Company Updates, Efficiency

Numen device-indentifying software the ‘missing link’ in energy efficiency

A piece of hardware developed by Ecocentric in collaboration with the CSIRO may be the catalyst that brings a wave of investment in energy efficiency. 

The missing piece in the puzzle – that will allow consumers of electricity to identify where it is being ill-used – has been found. In a world where investment in energy efficiency is made foggy by the harsh difficulty in identifying waste, the air is about to clear.

The solution comes in Numen, a piece of hardware about the size of a sandwich developed by Perth-based company Ecocentric in collaboration with the CSIRO.

With a global licence agreed to in February the technology is ready to be commercialised, and CEO Tim Bray (pictured) expects there to be plenty of demand.
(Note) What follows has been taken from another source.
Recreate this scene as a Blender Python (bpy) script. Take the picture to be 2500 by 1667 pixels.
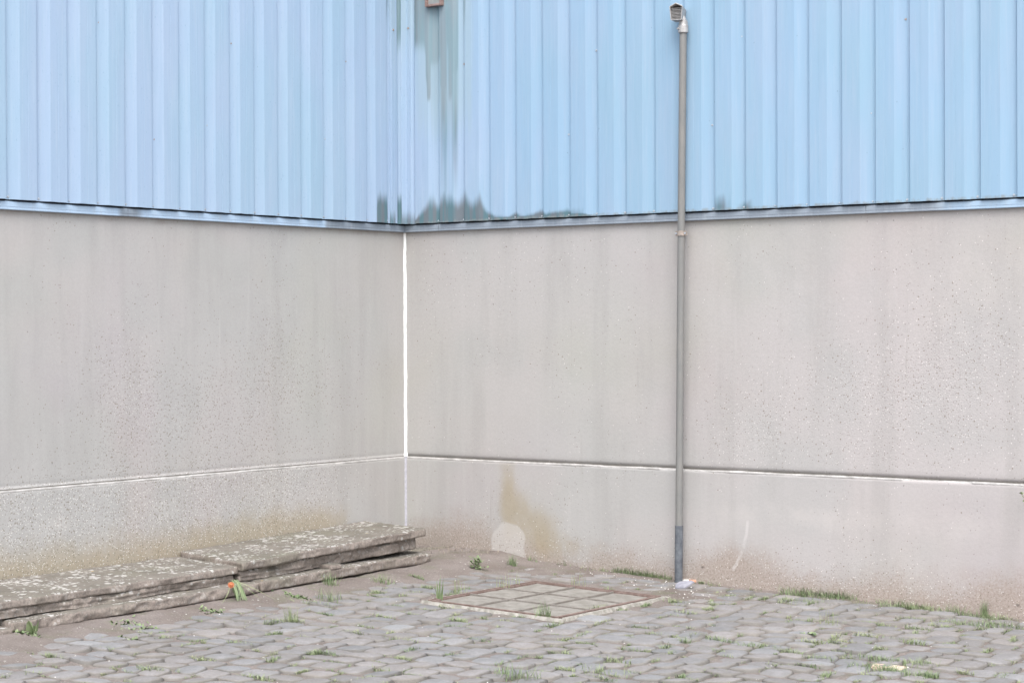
import bpy, math, random
import numpy as np
from mathutils import Vector, noise as mn

# ------------------------------------------------------------------ set-up
for o in list(bpy.data.objects): bpy.data.objects.remove(o)
S = bpy.context.scene
COL = S.collection
R = math.radians
random.seed(7)

cam_d = bpy.data.cameras.new('camera'); cam = bpy.data.objects.new('camera', cam_d); COL.objects.link(cam)
S.camera = cam
cam_d.sensor_width = 36; cam_d.lens = 70.03; cam_d.clip_start = .1; cam_d.clip_end = 1000
CAMP = Vector((9.004, -11.016, 1.6))
cam.location = CAMP
cam.rotation_mode = 'XYZ'
cam.rotation_euler = (R(89.62), R(.235), R(36.186))

W = bpy.data.worlds.new('World'); S.world = W; W.use_nodes = True
wt = W.node_tree; wt.nodes.clear()
sky = wt.nodes.new('ShaderNodeTexSky'); sky.sky_type = 'NISHITA'; sky.sun_disc = False
sky.sun_elevation = R(60); sky.sun_rotation = R(141); sky.air_density = 1; sky.dust_density = 3; sky.ozone_density = 1
hs = wt.nodes.new('ShaderNodeHueSaturation'); hs.inputs['Saturation'].default_value = .30
bg = wt.nodes.new('ShaderNodeBackground'); bg.inputs['Strength'].default_value = .15
wo = wt.nodes.new('ShaderNodeOutputWorld')
wt.links.new(sky.outputs[0], hs.inputs['Color']); wt.links.new(hs.outputs[0], bg.inputs[0]); wt.links.new(bg.outputs[0], wo.inputs[0])
sd = bpy.data.lights.new('sun', 'SUN'); sun = bpy.data.objects.new('sun', sd); COL.objects.link(sun)
sd.energy = .8; sd.angle = R(45); sd.color = (1, .97, .93)
_el, _az = R(60), R(141)                      # azimuth clockwise from +Y
sdir = Vector((math.sin(_az) * math.cos(_el), math.cos(_az) * math.cos(_el), math.sin(_el)))
sun.rotation_euler = sdir.to_track_quat('Z', 'Y').to_euler()
S.view_settings.view_transform = 'Standard'; S.view_settings.look = 'None'
S.view_settings.gamma = 1; S.view_settings.exposure = 1.43; S.view_settings.use_curve_mapping = False

# ------------------------------------------------------------------ measuring helpers (photograph pixel -> place)
CA, SA = math.cos(R(36.186)), math.sin(R(36.186))
F = 4863.
CM = cam.rotation_euler.to_matrix()
def hit(px, py, axis_, c):                   # where the sight line through a photograph pixel meets the plane axis = c
    d = CM @ Vector(((px - 1250) / F, -(py - 833.5) / F, -1)); t = (c - CAMP[axis_]) / d[axis_]; return CAMP + d * t
def wall_pt(px, py, side, off=0.):
    p = hit(px, py, 1, -off) if side == 'R' else hit(px, py, 0, off)
    return (p.x, p.z) if side == 'R' else (-p.y, p.z)
def wall_s(px, side, off=0., py=400): return wall_pt(px, py, side, off)[0]
def g(px, py, z=None):                       # point on the ground (or on the level z)
    zz = 0 if z is None else z
    for _ in range(12):
        p = hit(px, py, 2, zz)
        if z is None: zz = gz(p.x, -p.y)
    return p.x, -p.y
# u runs along the right-hand wall, v along the left-hand wall, world = (u, -v, z)
def dirt(u, v):
    """how far loose dirt lies above the cobble bed"""
    d = 0.
    e = .84 + .03 * math.sin(v * 2.1)
    t = (u - e)
    if u < 1.7: d += .034 * max(0, min(1, 1 - t / .30)) ** 1.1
    d += .030 * math.exp(-((u - .9) / .75) ** 2 - ((v - .15) / .42) ** 2)
    d += .014 * math.exp(-(v / .05) ** 2)
    d += .018 * math.exp(-((u - 2.5) / .4) ** 2 - ((v - .5) / .25) ** 2)
    if u < 1.9 and v > 4.1: d += .016 * min(1, (v - 4.1) / .5) * max(0, min(1, (1.75 - u) / .5))
    n = mn.noise(Vector((u * 1.1, v * 1.1, 3.3)))
    d += .009 * max(0, n)
    return d
def bed(u, v):
    return .012 - .025 * max(-3, min(u, 12)) + .006 * mn.noise(Vector((u * .6, v * .6, 0)))
def gz(u, v): return bed(u, v) + dirt(u, v)

# ------------------------------------------------------------------ node helper
class M:
    def __init__(s, name, rough=.85, spec=.3):
        s.m = bpy.data.materials.new(name); s.m.use_nodes = True; s.t = s.m.node_tree
        s.b = s.t.nodes['Principled BSDF']; s.b.inputs['Roughness'].default_value = rough
        s.b.inputs['Specular IOR Level'].default_value = spec
        s.tc = s.t.nodes.new('ShaderNodeTexCoord')
    def put(s, sock, v):
        if isinstance(v, bpy.types.NodeSocket): s.t.links.new(v, sock)
        elif v is not None:
            if isinstance(v, (tuple, list)) and len(v) == 3 and len(sock.default_value) == 4: v = (*v, 1)
            sock.default_value = v
    def pos(s, scale=(1, 1, 1), world=False):
        n = s.t.nodes.new('ShaderNodeMapping'); n.inputs['Scale'].default_value = scale
        if world:
            gn = s.t.nodes.new('ShaderNodeNewGeometry'); s.t.links.new(gn.outputs['Position'], n.inputs[0])
        else: s.t.links.new(s.tc.outputs['Object'], n.inputs[0])
        return n.outputs[0]
    def noise(s, sc, det=4, vec=None, rough=.55, col=False, dist=0):
        n = s.t.nodes.new('ShaderNodeTexNoise'); n.inputs['Scale'].default_value = sc; n.inputs['Detail'].default_value = det
        n.inputs['Roughness'].default_value = rough; n.inputs['Distortion'].default_value = dist
        s.put(n.inputs['Vector'], vec if vec is not None else s.pos()); return n.outputs['Color' if col else 'Fac']
    def vor(s, sc, vec=None, out='Distance', rnd=1):
        n = s.t.nodes.new('ShaderNodeTexVoronoi'); n.inputs['Scale'].default_value = sc; n.inputs['Randomness'].default_value = rnd
        s.put(n.inputs['Vector'], vec if vec is not None else s.pos()); return n.outputs[out]
    def mth(s, op, a, b=None, c=None, clamp=False):
        n = s.t.nodes.new('ShaderNodeMath'); n.operation = op; n.use_clamp = clamp
        for i, v in enumerate((a, b, c)):
            if v is not None: s.put(n.inputs[i], v)
        return n.outputs[0]
    def mul(s, a, b): return s.mth('MULTIPLY', a, b)
    def step(s, v, a, b, lo=0., hi=1.):
        n = s.t.nodes.new('ShaderNodeMapRange'); n.interpolation_type = 'SMOOTHSTEP'
        s.put(n.inputs[0], v)
        for i, q in enumerate((a, b, lo, hi)): s.put(n.inputs[i + 1], q)
        return n.outputs[0]
    def mix(s, f, a, b, mode='MIX'):
        n = s.t.nodes.new('ShaderNodeMix'); n.data_type = 'RGBA'; n.blend_type = mode
        s.put(n.inputs[0], f); s.put(n.inputs[6], a); s.put(n.inputs[7], b); return n.outputs[2]
    def attr(s, name, out='Fac'):
        n = s.t.nodes.new('ShaderNodeAttribute'); n.attribute_name = name; return n.outputs[out]
    def sep(s, v):
        n = s.t.nodes.new('ShaderNodeSeparateXYZ'); s.put(n.inputs[0], v); return n.outputs
    def rnd(s, island=False):
        if island: return s.t.nodes.new('ShaderNodeNewGeometry').outputs['Random Per Island']
        return s.t.nodes.new('ShaderNodeObjectInfo').outputs['Random']
    def bump(s, h, dist=.01, strength=.6):
        n = s.t.nodes.new('ShaderNodeBump'); n.inputs['Distance'].default_value = dist; n.inputs['Strength'].default_value = strength
        s.put(n.inputs['Height'], h); s.t.links.new(n.outputs[0], s.b.inputs['Normal'])
    def col(s, c): s.put(s.b.inputs['Base Color'], c); return s.m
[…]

“The reason why investment energy efficiency can often underwhelm is because they’re done blind, without the level of data and information that allows people to not just see the consumption of their building but to see individual devices within it,” Bray told EcoGeneration. “And that is the missing link.”

Detective skills

The Numen has the detective skills to identify individual devices drawing electricity in a business or home. “Each device emits a different pattern in terms of how it uses electricity,” Bray says. “We sample at 256,000 times a second, and when you look at the electrical data in that high fidelity you’re able to see patterns.”
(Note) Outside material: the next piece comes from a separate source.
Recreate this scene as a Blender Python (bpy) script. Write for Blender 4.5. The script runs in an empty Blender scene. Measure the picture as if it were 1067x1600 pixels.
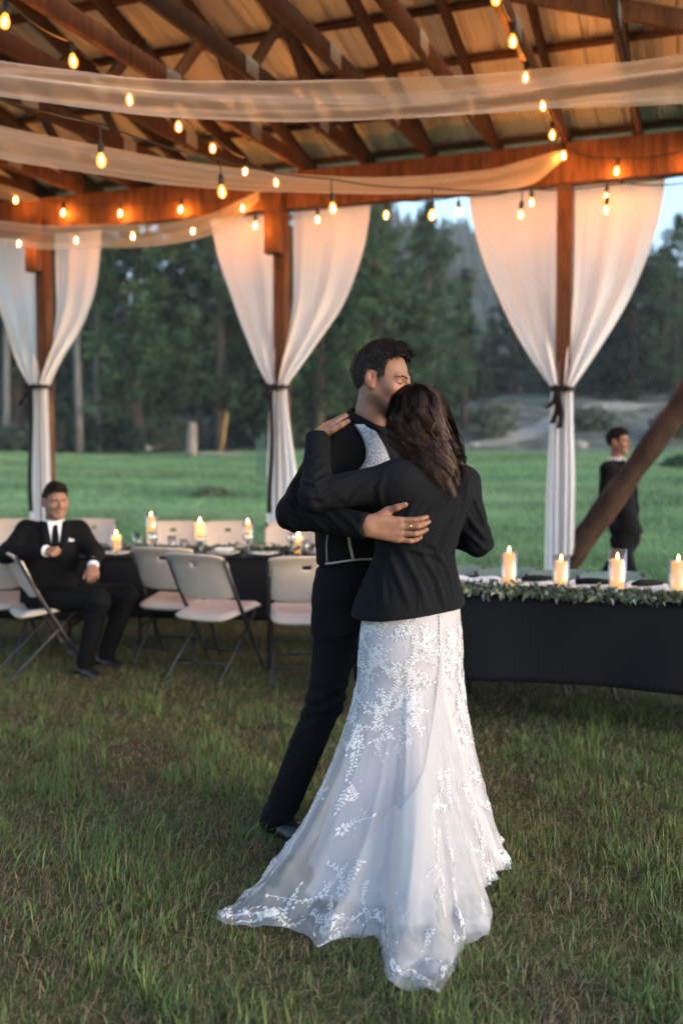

The CSIRO has “cracked the code” of what those patterns mean, he says, and constructed a library of data that identify thousands of devices and operational modes.

“We can identify those devices from a switchboard,” he says. “They might be hundreds of metres away in a building somewhere, yet the electrical signature we read will identify that device. We’re effectively the shazam of electrical devices.”

Under the cloud

Multiple devices on a circuit can be individually identified and ranked by the amount of power they are using. The Numen hardware is fitted to a switchboard and accesses the dataset from the cloud.

“With the CSIRO we have built the library of devices so that when Numen is deployed it can recognise them,” Bray says. The software then shows the user what devices are drawing power and whether they are operating efficiently.

He gives the example of a hairdryer, where the various combinations of temperature and draft strength can each be assigned a unique mode identity code. “The signatures can be quite dynamic,” he says. “We can then go a step further and identify a non-standard mode of operation.”

In an industrial setting this means someone managing critical infrastructure can be alerted by the software when a piece of equipment starts operating in a non-standard way. “That has massive application in an industrial context,” he says, suggesting gains from minimising maintenance costs and reducing downtime, as well as using less energy.

Consumer solutions

Because Numen is “technology agnostic” it will reveal the best solution for each scenario it’s set to work in, “and we don’t have a vested interest in whatever that solution is,” Bray says.

“Our only vested interest is making sure the consumer knows what the best solution is.”

The library of devices is flexible enough to be updated by users if it comes across something it has limited knowledge of, so that the dataset will expand as the technology penetrates the market. Bray calls this an ability to engage the users in a “citizen science kind of way”.

Part of the licence with the CSIRO includes a research services agreement that will see at least one dedicated member of CSIRO working full-time on the technology. “So as we enter the market with something that’s already amazing and world-leading we have the weight and might and intelligence of the CSIRO working on it every day to continually improve it,” Bray says.

The Numen hardware can integrate via the cloud with other control systems, he says. “We make existing technologies more powerful.”

Ecocentric is a private company and is currently working on commercial agreements with distribution partners in Australia and the UK. Bray can’t comment on how much Numen will cost until agreement is reached on distribution.